My C# version program is as follows.
static void shellSort(int[] group, int[] h)
{
int step, i, j, x, len, n, k;
n = group.Length;
k = h.Length;
for (step = 0; step < k; step++)
{
len = h[step];
for (i = len; i < n; i++)
{
x = group[i];
j = i - len;
while ((x < group[j]) && (j >= 0)) // <--- Error here "Make sure the index is not a ngative number"
{
group[j + len] = group[j];
j = j - len;
}
group[j + len] = x;
}
}
}
static void Main(string[] args)
{
int[] group, h;
group = new int[8]{6, 7, 15, 8, 18, 25, 4, 0}
h = new int[3] { 5, 3, 1};
shellSort(group,h);
Console.ReadLine();
}
I had taken tis logic from c code which is as follows.

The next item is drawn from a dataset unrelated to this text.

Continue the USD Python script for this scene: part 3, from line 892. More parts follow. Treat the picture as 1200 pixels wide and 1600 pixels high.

void ShellSort(int a[], int N, int h[], int k)
{
int step,i,j,x,len;
for (step = 0 ; step <k; step ++)
{
len = h[step];
for (i = len; i <N; i++)
{
x = a[i];
j = i-len;
while ((x<a[j])&&(j>=0))
{
a[j+len] = a[j];
j = j - len;
}
a[j+len] = x;
}
}
}
In C, this code have processed successfull. But in C#, i've got a error: "Make sure the index is not a ngative number" at while ((x < group[j]) && (j >= 0)) . But, I didn't repair it.
How could i repair it ?
Anonymous User
16-Apr-2011In C++, array bounds are not checked and so if you present it with a negative index then it will happily access whatever value corresponds to that memory location even though it's not actually within the array!

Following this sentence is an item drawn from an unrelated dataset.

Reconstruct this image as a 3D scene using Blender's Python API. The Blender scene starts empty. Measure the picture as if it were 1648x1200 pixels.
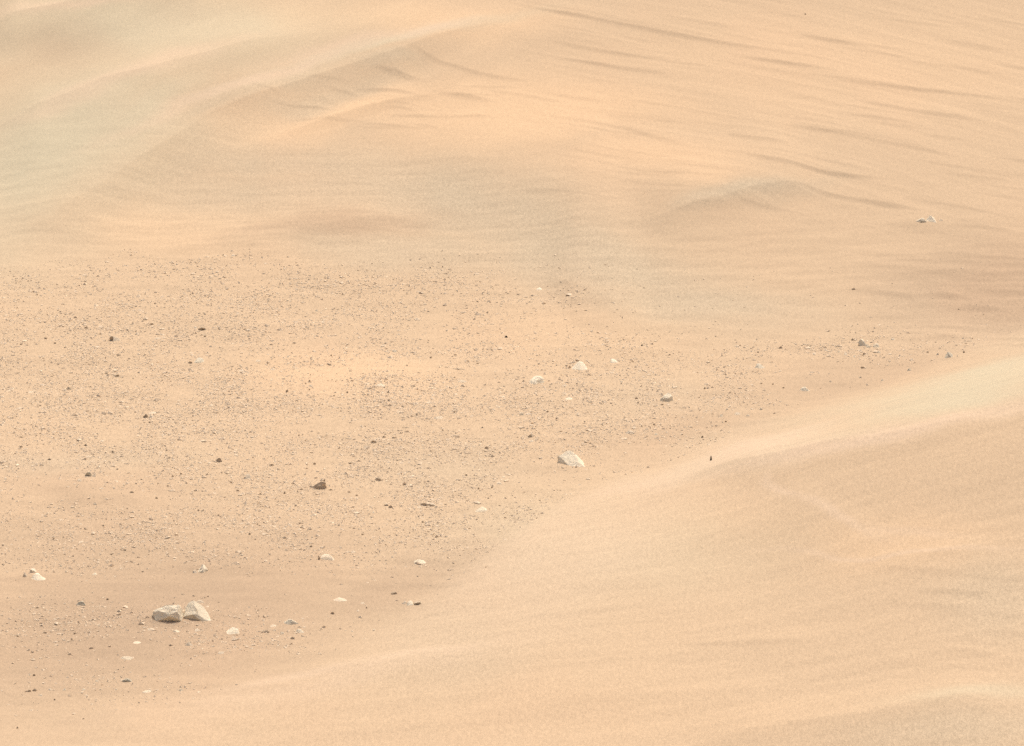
import bpy, math, random
import numpy as np

SC = bpy.context.scene
COL = SC.collection
# ------------------------------------------------------------------ camera
PITCH = math.radians(15.0)
CAM_H = 27.0
FPX = 824.0 / math.tan(math.radians(5.0))      # focal length in photo pixels (1648 wide)
cam_data = bpy.data.cameras.new('camera')
cam_data.sensor_fit = 'HORIZONTAL'
cam_data.angle = math.radians(10.0)
cam_data.clip_start = 0.5
cam_data.clip_end = 12000
cam = bpy.data.objects.new('camera', cam_data)
COL.objects.link(cam)
cam.location = (0, 0, CAM_H)
cam.rotation_euler = (math.pi / 2 - PITCH, 0, 0)
SC.camera = cam

# ------------------------------------------------------------------ light
SUN_EL, SUN_AZ = math.radians(56), math.radians(72)   # azimuth measured from +x towards +y: behind and to the right
sd = (math.cos(SUN_EL) * math.cos(SUN_AZ), math.cos(SUN_EL) * math.sin(SUN_AZ), math.sin(SUN_EL))
world = bpy.data.worlds.new('World')
SC.world = world
world.use_nodes = True
wn, wl = world.node_tree.nodes, world.node_tree.links
wn.clear()
out = wn.new('ShaderNodeOutputWorld')
bg = wn.new('ShaderNodeBackground')
sky = wn.new('ShaderNodeTexSky')
sky.sky_type = 'NISHITA'
sky.sun_disc = False
sky.sun_elevation = SUN_EL
sky.sun_rotation = math.pi / 2 - SUN_AZ
sky.air_density = 1.0
sky.dust_density = 6.0
sky.ozone_density = 1.0
tint = wn.new('ShaderNodeMix')
tint.data_type = 'RGBA'; tint.blend_type = 'MULTIPLY'
tint.inputs[0].default_value = 1.0
tint.inputs[7].default_value = (1.0, 0.92, 0.84, 1)    # dusty butterscotch sky
wl.new(sky.outputs[0], tint.inputs[6])
wl.new(tint.outputs[2], bg.inputs[0])
bg.inputs[1].default_value = 0.15
wl.new(bg.outputs[0], out.inputs[0])
sun_data = bpy.data.lights.new('sun', 'SUN')
sun_data.energy = 2.25
sun_data.angle = math.radians(0.6)
sun_data.color = (1.0, 0.97, 0.93)
sun = bpy.data.objects.new('sun', sun_data)
COL.objects.link(sun)
sun.location = (60, 60, 80)
from mathutils import Vector
sun.rotation_euler = Vector(sd).to_track_quat('Z', 'Y').to_euler()

vs = SC.view_settings
vs.view_transform = 'Standard'
vs.look = 'None'
vs.gamma = 1
vs.use_curve_mapping = False
vs.exposure = 0.33
SC.cycles.use_denoising = False      # keep the grain of the sand

# ------------------------------------------------------------------ numpy helpers
rng = np.random.default_rng(7)
_P = rng.permutation(4096).astype(np.int64)
_G = rng.uniform(0, 2 * np.pi, 4096)
_GX, _GY = np.cos(_G), np.sin(_G)


def noise(x, y, seed=0):
    """2-D gradient noise, about -1..1"""
    x = np.asarray(x, float) + seed * 17.31
    y = np.asarray(y, float) - seed * 9.77
    xi, yi = np.floor(x).astype(np.int64), np.floor(y).astype(np.int64)
    xf, yf = x - xi, y - yi
    u = xf * xf * xf * (xf * (xf * 6 - 15) + 10)
    v = yf * yf * yf * (yf * (yf * 6 - 15) + 10)

    def g(i, j, a, b):
        h = _P[(_P[i & 4095] + j) & 4095]
        return _GX[h] * a + _GY[h] * b
    n00, n10 = g(xi, yi, xf, yf), g(xi + 1, yi, xf - 1, yf)
    n01, n11 = g(xi, yi + 1, xf, yf - 1), g(xi + 1, yi + 1, xf - 1, yf - 1)
    return 1.5 * ((n00 * (1 - u) + n10 * u) * (1 - v) + (n01 * (1 - u) + n11 * u) * v)


def fbm(x, y, oct=4, seed=0, gain=0.5):
    r, a, f = 0, 1.0, 1.0
    for k in range(oct):
        r = r + a * noise(x * f, y * f, seed + k)
        a *= gain
        f *= 2.03
    return r


def smooth(a, b, x):
    t = np.clip((x - a) / (b - a), 0, 1)
    return t * t * (3 - 2 * t)


def softplus(t, w):
    return w * np.logaddexp(0, t / w)


def ray(u, v):
    """world direction through photo pixel (u, v)"""
    a = (np.asarray(u, float) - 824) / FPX
    b = (600 - np.asarray(v, float)) / FPX
    return a, math.cos(PITCH) + b * math.sin(PITCH), -math.sin(PITCH) + b * math.cos(PITCH)


def at_height(u, v, z):
    dx, dy, dz = ray(u, v)
    t = (z - CAM_H) / dz
    return dx * t, dy * t


def project(x, y, z):
    d = y * math.cos(PITCH) - (z - CAM_H) * math.sin(PITCH)
    up = y * math.sin(PITCH) + (z - CAM_H) * math.cos(PITCH)
    d = np.maximum(d, 1e-3)
    return 824 + FPX * x / d, 600 - FPX * up / d


# ------------------------------------------------------------------ terrain, large shapes
# foreground dune: heights surveyed at points, joined by a thin-plate surface
FD = [(30, 1172, 0), (200, 1142, 0), (400, 1088, 0), (600, 1010, 0), (750, 905, 0), (900, 803, 0.02), (1000, 770, .10),
      (1100, 735, .12), (1200, 697, .2), (1400, 640, .4), (1640, 580, .9), (1760, 550, 1.1),
      (1760, 632, 2.7), (1640, 657, 2.4), (1500, 690, 2.05), (1400, 708, 1.75), (1270, 733, 1.32), (1180, 752, .98), (1080, 780, .68), (960, 830, .42), (860, 900, .33),
      (1760, 900, 1.9), (1640, 900, 1.85), (1640, 1200, 1.6), (1200, 900, 1.0), (1200, 1050, .95), (1200, 1200, .9), (900, 1000, .55),
      (820, 1060, .5), (800, 1200, .5), (400, 1200, .22), (600, 1100, .3), (1000, 1100, .75), (100, 1200, .06),
      (-150, 1230, 0), (600, 1330, .6), (1200, 1400, 1.0), (1700, 1400, 1.5),
      # behind and beside the dune the surface dips under the plain
      (1760, 490, -.2), (1640, 520, -.25), (1400, 580, -.35), (1200, 640, -.4), (1000, 710, -.4), (900, 735, -.4), (750, 830, -.4), (600, 930, -.4),
      (400, 1025, -.4), (200, 1090, -.35), (30, 1125, -.35), (1640, 430, -.9), (1000, 560, -1), (500, 750, -1), (100, 950, -1)]
fx, fy = [], []
for u_, v_, z_ in FD:
    a_, b_ = at_height(u_, v_, z_)
    fx.append(float(a_)); fy.append(float(b_))
fz = [p[2] for p in FD]
fx, fy, fz = np.array(fx), np.array(fy), np.array(fz)


def _tps(r2):
    return 0.5 * r2 * np.log(r2 + 1e-9)


SX, SY = 3.0, 5.0
_px, _py = fx / SX, fy / SY
_K = _tps((_px[:, None] - _px[None]) ** 2 + (_py[:, None] - _py[None]) ** 2) + np.eye(len(fx)) * 0.012
_A = np.zeros((len(fx) + 3, len(fx) + 3))
_Q = np.stack([np.ones_like(_px), _px, _py], 1)
_A[:len(fx), :len(fx)] = _K
_A[:len(fx), len(fx):] = _Q
_A[len(fx):, :len(fx)] = _Q.T
_W = np.linalg.solve(_A, np.concatenate([fz, np.zeros(3)]))


def dune_T(x, y):
    x = np.clip(x, -14, 16) / SX
    y = np.clip(y, 70, 113) / SY
    r = np.full(np.broadcast(x, y).shape, _W[-3]) + _W[-2] * x + _W[-1] * y
    for k in range(len(fx)):
        r = r + _W[k] * _tps((x - _px[k]) ** 2 + (y - _py[k]) ** 2)
    return r


_tu = np.array([-900, 30, 240, 370, 620, 720, 880, 1010, 1150, 1330, 1500, 2400.])
_tx, _ty = at_height(_tu, np.array([405, 410, 405, 414, 408, 440, 448, 495, 522, 535, 540, 540.]), 0)
TOE_S = np.linspace((_tx / _ty)[0], (_tx / _ty)[-1], 400)
TOE_Y = np.interp(TOE_S, _tx / _ty, _ty)
for _ in range(300):
    TOE_Y[1:-1] = .25 * TOE_Y[:-2] + .5 * TOE_Y[1:-1] + .25 * TOE_Y[2:]


def base_parts(x, y):
    s = x / np.maximum(y, 1.0)
    near = 25.0 * np.clip(1 - y / 71.0, 0, 1.0) ** 1.25
    near = np.where(y < 0, 25.0, near)
    toe = np.interp(s, TOE_S, TOE_Y)
    hill = 0.13 * softplus(y - toe - 1, 2.0)
    hill = hill - 0.12 * softplus(y - 420, 60)
    T = dune_T(x, y)
    dune = softplus(T, 0.035)
    dune = dune * smooth(66, 74, y)
    return near, hill, dune, T


def base(x, y):
    n, h, d, _ = base_parts(np.asarray(x, float), np.asarray(y, float))
    return n + h + d


def hit(u, v, func=None):
    """first point of the ground seen through photo pixel (u, v)"""
    func = func or base
    dx, dy, dz = ray(u, v)
    ts = np.linspace(70, 300, 1400)
    z = func(dx * ts, dy * ts)
    below = CAM_H + dz * ts < z
    k = int(np.argmax(below)) if below.any() else len(ts) - 1
    lo, hi = ts[max(k - 1, 0)], ts[k]
    tt = np.linspace(lo, hi, 40)
    z = func(dx * tt, dy * tt)
    b = CAM_H + dz * tt < z
    t = tt[int(np.argmax(b))] if b.any() else hi
    return float(dx * t), float(dy * t)


# ------------------------------------------------------------------ terrain, ridges
RIDGES = []


def ridge(pts, amp, near_w, far_w, taper=0.2, crease=1.0):
    """a wind ridge: crest along the photo's line, slip face (near_w metres) to the viewer's side, back slope far_w metres"""
    P = np.array([hit(u, v) for u, v in pts])
    ss, yy = P[:, 0] / P[:, 1], P[:, 1]
    q = np.linspace(ss[0], ss[-1], 80)
    f = np.interp(q, ss, yy)
    for _ in range(8 + int(160 / len(ss))):                 # round off the corners of the surveyed line
        f[1:-1] = .25 * f[:-2] + .5 * f[1:-1] + .25 * f[2:]
    g = np.gradient(f, q) / f
    RIDGES.append((q, f, np.sqrt(1 + g * g), amp * .62, near_w * .62, far_w * .62, taper, crease))


# left pale dunes
ridge([(-60, 420), (120, 345), (250, 262), (370, 183), (500, 140), (620, 105), (700, 72), (790, 38), (850, 30)], .44, 1.5, 9, .28, .9)
ridge([(-80, 235), (30, 203), (150, 168), (300, 126), (420, 98), (520, 60)], .45, 3.2, 3, .25, .8)
ridge([(-60, 60), (30, 40), (120, 22), (240, 2), (400, -30)], .5, 2.4, 5, .2, .9)
ridge([(-40, 330), (100, 290), (220, 230), (330, 180)], .16, 4, 4, .3, .3)
ridge([(440, 222), (520, 196), (590, 175), (660, 158), (715, 150)], .13, .5, 2.5, .35)
ridge([(590, 118), (640, 121), (700, 132)], .06, .32, 1.2, .45)
ridge([(690, 146), (750, 152), (812, 163)], .055, .28, 1.2, .45)
ridge([(560, 148), (620, 146), (690, 156)], .06, .22, 1, .45)
# mid grey dune: crest and its right-hand horns
ridge([(620, 246), (760, 252), (860, 282), (940, 325), (1010, 372)], .11, 2.6, 5, .35, .7)
ridge([(1010, 372), (1080, 350), (1150, 332), (1230, 310), (1290, 303), (1350, 312)], .24, 1.4, 5, .3)
ridge([(860, 440), (920, 462), (985, 492), (1060, 515)], .22, 1.6, 7, .4, .8)
ridge([(340, 405), (480, 378), (600, 360), (700, 357)], .22, 2.0, 5, .35, .8)
ridge([(240, 408), (330, 398), (440, 392)], .10, 1.2, 3, .4)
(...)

Consequently, this line won't give an error even if j is negative:
while ((x<a[j])&&(j>=0))
This doesn't matter here because j has to be non-negative for the while loop to proceed.
However, C# is a safe language and array bounds are always checked (except in unsafe code). The easy fix here is to simply reverse the order of the operands:
while ((j >= 0) && (x < group[j]))
As long as j is non-negative, the second expression isn't evaluated and so it works fine.